AN ISLAND-wide kerbside recycling scheme could cost anything between £600,000 and £1.5m. a year. Public Services is considering a report by consultant Integrated Skills Ltd that has analysed the best way forward on the recycling front.
ISL has outlined costings and results for 14 scenarios that vary depending on the materials collected, the type of vehicles used and the participation of the local population. An island-wide system was also found to be far more favourable than one operated on a parish basis.
But the report concludes that it will not be possible to reach the States’ target of 50% recycling by 2010 just with the collection of dry recyclables from households. That would require the collection of organic waste, it states, which poses further difficulties for any strategy.
‘We are recommending that an island-wide contract for kerbside collection would be the way forward,’ said ISL director Matt Polson (pictured). ‘We believe that if there are going to be recommendations on the quality of recyclables coming in, having individual contracts for each parish would make it difficult to measure that.
‘And if you have targets to meet, you are potentially trying to do that from 10 contracts rather than one that is centrally based.
‘We worked out that it would cost twice as much to do a parish-based system of kerbside collection.’
However, he warned that the reaction from most parishes and contractors to the idea had so far been quite negative.
Figures suggest that collection of dry recyclables would only increase the island’s rate from its current 31.2% to just over 46%.

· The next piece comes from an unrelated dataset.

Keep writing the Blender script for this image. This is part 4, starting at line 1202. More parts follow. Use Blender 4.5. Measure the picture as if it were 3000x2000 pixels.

If the recycling of green waste was included in current figures, then the island would recycle 36.5% of its rubbish.
ISL’s survey was done on an estimation of 100% coverage. It found that the maximum amount of household recycling that could be done in the island was 86%. The maximum that could be achieved through kerbside was 74%.
The report also recommended weekly collection rather than fortnightly. Its research of areas that collect every two weeks found that the participation was only 90% of the rate in areas with a weekly service.















4 Article Comments
All refuse disposal/kerbside recycling should be carried out on an island basis - the douzaines should realise this and think outside their parish mentality.
Its poor value to procure and operate waste disposal contracts on a parish basis.
Colour me confused - the town we moved to from Guernsey a couple of years ago, trialed a kerbside recycling programme shortly after we arrived - including organics, plastics and paper/card products. They announced a net saving of £20,000 in the first quarter alone, and on that basis made the programme permanent. Every quarter the savings increase and are being passed on to us as residents in lower rates. How on earth is it going to cost so much in Guernsey????
As an add on question, how much of the anticipated cost will be spent on consultants’ reports before anything is actually implemented???
We simply do not need this.
Another example of us trying to be too green.
I’m not happy about this additional waste disposal/recycling cost.
We have already reduced our levels of waste by a huge amount. Enough is enough. Times are tough. Money is tight. We should not be kissing money goodbye on projects like this. Do Public Services think we are an island of charitable millionaires?